### STATED GOAL:
All lines below must be repeated exactly, with the pictures omitted.
[start of DATA SHOWN]
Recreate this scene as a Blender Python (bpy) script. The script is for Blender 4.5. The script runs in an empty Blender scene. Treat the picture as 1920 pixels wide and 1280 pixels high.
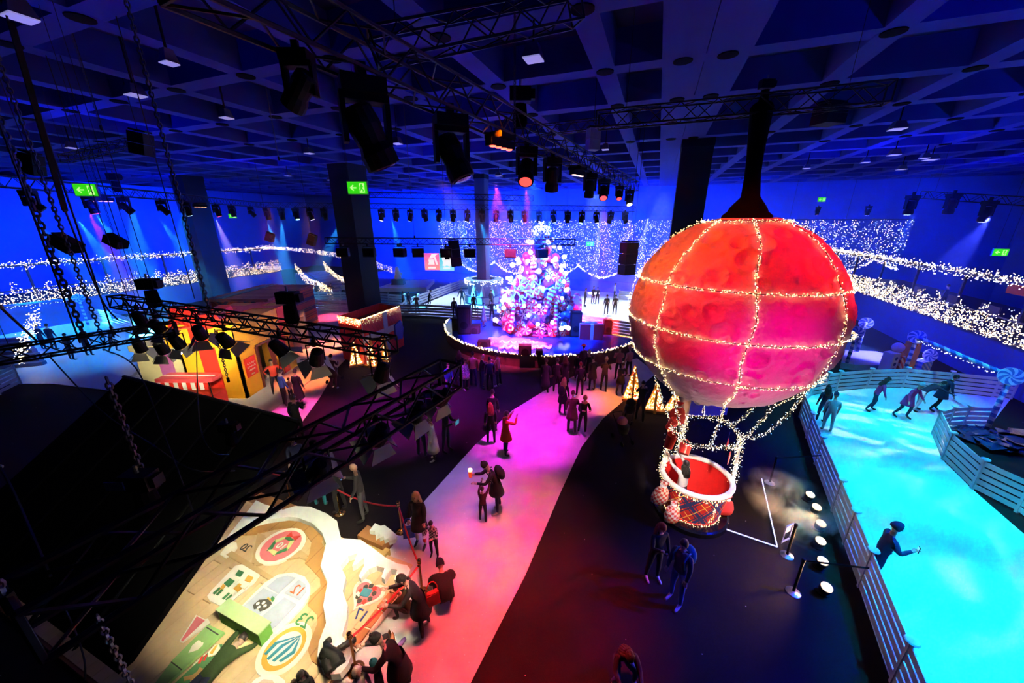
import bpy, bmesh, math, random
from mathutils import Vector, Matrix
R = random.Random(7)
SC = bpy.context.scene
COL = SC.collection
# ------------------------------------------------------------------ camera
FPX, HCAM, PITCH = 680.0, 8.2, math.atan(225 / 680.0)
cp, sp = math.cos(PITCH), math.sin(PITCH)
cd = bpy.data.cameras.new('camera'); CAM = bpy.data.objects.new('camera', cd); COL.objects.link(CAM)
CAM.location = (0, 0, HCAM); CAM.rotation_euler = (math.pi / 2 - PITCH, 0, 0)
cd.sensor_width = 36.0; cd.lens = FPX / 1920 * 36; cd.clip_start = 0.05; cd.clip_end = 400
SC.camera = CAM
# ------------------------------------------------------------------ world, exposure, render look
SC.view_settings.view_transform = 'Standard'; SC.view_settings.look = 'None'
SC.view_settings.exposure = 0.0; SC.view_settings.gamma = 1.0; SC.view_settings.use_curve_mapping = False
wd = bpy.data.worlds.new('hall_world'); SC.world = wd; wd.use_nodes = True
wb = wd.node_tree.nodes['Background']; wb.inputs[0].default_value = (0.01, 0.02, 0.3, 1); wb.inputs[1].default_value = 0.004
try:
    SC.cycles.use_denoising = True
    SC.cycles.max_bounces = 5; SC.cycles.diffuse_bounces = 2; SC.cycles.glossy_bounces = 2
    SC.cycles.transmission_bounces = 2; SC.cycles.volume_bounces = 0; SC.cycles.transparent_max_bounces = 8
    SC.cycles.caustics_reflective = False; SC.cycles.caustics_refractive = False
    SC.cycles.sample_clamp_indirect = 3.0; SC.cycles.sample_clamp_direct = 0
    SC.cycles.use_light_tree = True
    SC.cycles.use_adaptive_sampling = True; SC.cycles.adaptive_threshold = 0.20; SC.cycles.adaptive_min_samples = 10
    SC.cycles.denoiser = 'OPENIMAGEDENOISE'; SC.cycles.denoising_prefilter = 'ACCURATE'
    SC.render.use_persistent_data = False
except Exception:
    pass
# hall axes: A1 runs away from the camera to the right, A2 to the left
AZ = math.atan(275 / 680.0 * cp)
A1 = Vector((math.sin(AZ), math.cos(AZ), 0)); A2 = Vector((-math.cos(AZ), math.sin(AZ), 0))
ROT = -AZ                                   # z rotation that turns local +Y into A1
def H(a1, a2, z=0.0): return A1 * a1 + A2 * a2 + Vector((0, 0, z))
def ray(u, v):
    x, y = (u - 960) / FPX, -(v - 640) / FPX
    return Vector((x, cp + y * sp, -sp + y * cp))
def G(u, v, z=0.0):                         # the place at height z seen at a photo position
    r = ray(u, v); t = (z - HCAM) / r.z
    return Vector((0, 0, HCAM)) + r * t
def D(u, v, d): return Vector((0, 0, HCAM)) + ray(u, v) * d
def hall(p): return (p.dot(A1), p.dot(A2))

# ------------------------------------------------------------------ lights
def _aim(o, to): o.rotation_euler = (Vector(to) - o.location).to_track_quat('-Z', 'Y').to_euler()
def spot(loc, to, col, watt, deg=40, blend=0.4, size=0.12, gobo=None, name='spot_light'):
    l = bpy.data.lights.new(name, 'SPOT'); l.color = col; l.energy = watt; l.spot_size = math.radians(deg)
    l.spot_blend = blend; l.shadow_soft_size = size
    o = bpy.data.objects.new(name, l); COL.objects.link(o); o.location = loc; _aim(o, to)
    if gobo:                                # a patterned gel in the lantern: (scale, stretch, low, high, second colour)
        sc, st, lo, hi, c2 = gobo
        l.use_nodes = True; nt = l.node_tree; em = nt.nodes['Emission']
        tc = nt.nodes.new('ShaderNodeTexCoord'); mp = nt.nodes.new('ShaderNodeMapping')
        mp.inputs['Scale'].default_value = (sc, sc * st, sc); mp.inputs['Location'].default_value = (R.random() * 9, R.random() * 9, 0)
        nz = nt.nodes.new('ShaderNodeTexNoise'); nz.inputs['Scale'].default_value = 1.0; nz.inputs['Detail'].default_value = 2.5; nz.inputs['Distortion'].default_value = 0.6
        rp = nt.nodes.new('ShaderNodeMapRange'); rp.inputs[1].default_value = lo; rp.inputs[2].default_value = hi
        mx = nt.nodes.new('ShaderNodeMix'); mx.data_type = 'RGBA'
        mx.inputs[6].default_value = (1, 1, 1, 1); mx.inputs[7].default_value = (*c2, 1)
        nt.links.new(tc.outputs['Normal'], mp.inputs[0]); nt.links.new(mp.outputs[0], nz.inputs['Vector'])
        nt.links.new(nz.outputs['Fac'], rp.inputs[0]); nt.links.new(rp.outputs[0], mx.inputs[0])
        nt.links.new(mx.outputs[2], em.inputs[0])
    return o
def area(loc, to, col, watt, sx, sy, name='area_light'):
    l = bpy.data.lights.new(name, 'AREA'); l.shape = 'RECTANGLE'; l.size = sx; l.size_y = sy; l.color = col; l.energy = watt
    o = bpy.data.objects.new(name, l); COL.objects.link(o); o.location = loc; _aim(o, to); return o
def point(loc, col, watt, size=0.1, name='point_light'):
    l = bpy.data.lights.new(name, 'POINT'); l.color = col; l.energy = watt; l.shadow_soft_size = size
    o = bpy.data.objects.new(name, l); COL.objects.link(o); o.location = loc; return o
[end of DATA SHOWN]
### RESPONSE BELOW:
Recreate this scene as a Blender Python (bpy) script. The script is for Blender 4.5. The script runs in an empty Blender scene. Treat the picture as 1920 pixels wide and 1280 pixels high.
import bpy, bmesh, math, random
from mathutils import Vector, Matrix
R = random.Random(7)
SC = bpy.context.scene
COL = SC.collection
# ------------------------------------------------------------------ camera
FPX, HCAM, PITCH = 680.0, 8.2, math.atan(225 / 680.0)
cp, sp = math.cos(PITCH), math.sin(PITCH)
cd = bpy.data.cameras.new('camera'); CAM = bpy.data.objects.new('camera', cd); COL.objects.link(CAM)
CAM.location = (0, 0, HCAM); CAM.rotation_euler = (math.pi / 2 - PITCH, 0, 0)
cd.sensor_width = 36.0; cd.lens = FPX / 1920 * 36; cd.clip_start = 0.05; cd.clip_end = 400
SC.camera = CAM
# ------------------------------------------------------------------ world, exposure, render look
SC.view_settings.view_transform = 'Standard'; SC.view_settings.look = 'None'
SC.view_settings.exposure = 0.0; SC.view_settings.gamma = 1.0; SC.view_settings.use_curve_mapping = False
wd = bpy.data.worlds.new('hall_world'); SC.world = wd; wd.use_nodes = True
wb = wd.node_tree.nodes['Background']; wb.inputs[0].default_value = (0.01, 0.02, 0.3, 1); wb.inputs[1].default_value = 0.004
try:
    SC.cycles.use_denoising = True
    SC.cycles.max_bounces = 5; SC.cycles.diffuse_bounces = 2; SC.cycles.glossy_bounces = 2
    SC.cycles.transmission_bounces = 2; SC.cycles.volume_bounces = 0; SC.cycles.transparent_max_bounces = 8
    SC.cycles.caustics_reflective = False; SC.cycles.caustics_refractive = False
    SC.cycles.sample_clamp_indirect = 3.0; SC.cycles.sample_clamp_direct = 0
    SC.cycles.use_light_tree = True
    SC.cycles.use_adaptive_sampling = True; SC.cycles.adaptive_threshold = 0.20; SC.cycles.adaptive_min_samples = 10
    SC.cycles.denoiser = 'OPENIMAGEDENOISE'; SC.cycles.denoising_prefilter = 'ACCURATE'
    SC.render.use_persistent_data = False
except Exception:
    pass
# hall axes: A1 runs away from the camera to the right, A2 to the left
AZ = math.atan(275 / 680.0 * cp)
A1 = Vector((math.sin(AZ), math.cos(AZ), 0)); A2 = Vector((-math.cos(AZ), math.sin(AZ), 0))
ROT = -AZ                                   # z rotation that turns local +Y into A1
def H(a1, a2, z=0.0): return A1 * a1 + A2 * a2 + Vector((0, 0, z))
def ray(u, v):
    x, y = (u - 960) / FPX, -(v - 640) / FPX
    return Vector((x, cp + y * sp, -sp + y * cp))
def G(u, v, z=0.0):                         # the place at height z seen at a photo position
    r = ray(u, v); t = (z - HCAM) / r.z
    return Vector((0, 0, HCAM)) + r * t
def D(u, v, d): return Vector((0, 0, HCAM)) + ray(u, v) * d
def hall(p): return (p.dot(A1), p.dot(A2))

# ------------------------------------------------------------------ lights
def _aim(o, to): o.rotation_euler = (Vector(to) - o.location).to_track_quat('-Z', 'Y').to_euler()
def spot(loc, to, col, watt, deg=40, blend=0.4, size=0.12, gobo=None, name='spot_light'):
    l = bpy.data.lights.new(name, 'SPOT'); l.color = col; l.energy = watt; l.spot_size = math.radians(deg)
    l.spot_blend = blend; l.shadow_soft_size = size
    o = bpy.data.objects.new(name, l); COL.objects.link(o); o.location = loc; _aim(o, to)
    if gobo:                                # a patterned gel in the lantern: (scale, stretch, low, high, second colour)
        sc, st, lo, hi, c2 = gobo
        l.use_nodes = True; nt = l.node_tree; em = nt.nodes['Emission']
        tc = nt.nodes.new('ShaderNodeTexCoord'); mp = nt.nodes.new('ShaderNodeMapping')
        mp.inputs['Scale'].default_value = (sc, sc * st, sc); mp.inputs['Location'].default_value = (R.random() * 9, R.random() * 9, 0)
        nz = nt.nodes.new('ShaderNodeTexNoise'); nz.inputs['Scale'].default_value = 1.0; nz.inputs['Detail'].default_value = 2.5; nz.inputs['Distortion'].default_value = 0.6
        rp = nt.nodes.new('ShaderNodeMapRange'); rp.inputs[1].default_value = lo; rp.inputs[2].default_value = hi
        mx = nt.nodes.new('ShaderNodeMix'); mx.data_type = 'RGBA'
        mx.inputs[6].default_value = (1, 1, 1, 1); mx.inputs[7].default_value = (*c2, 1)
        nt.links.new(tc.outputs['Normal'], mp.inputs[0]); nt.links.new(mp.outputs[0], nz.inputs['Vector'])
        nt.links.new(nz.outputs['Fac'], rp.inputs[0]); nt.links.new(rp.outputs[0], mx.inputs[0])
        nt.links.new(mx.outputs[2], em.inputs[0])
    return o
def area(loc, to, col, watt, sx, sy, name='area_light'):
    l = bpy.data.lights.new(name, 'AREA'); l.shape = 'RECTANGLE'; l.size = sx; l.size_y = sy; l.color = col; l.energy = watt
    o = bpy.data.objects.new(name, l); COL.objects.link(o); o.location = loc; _aim(o, to); return o
def point(loc, col, watt, size=0.1, name='point_light'):
    l = bpy.data.lights.new(name, 'POINT'); l.color = col; l.energy = watt; l.shadow_soft_size = size
    o = bpy.data.objects.new(name, l); COL.objects.link(o); o.location = loc; return o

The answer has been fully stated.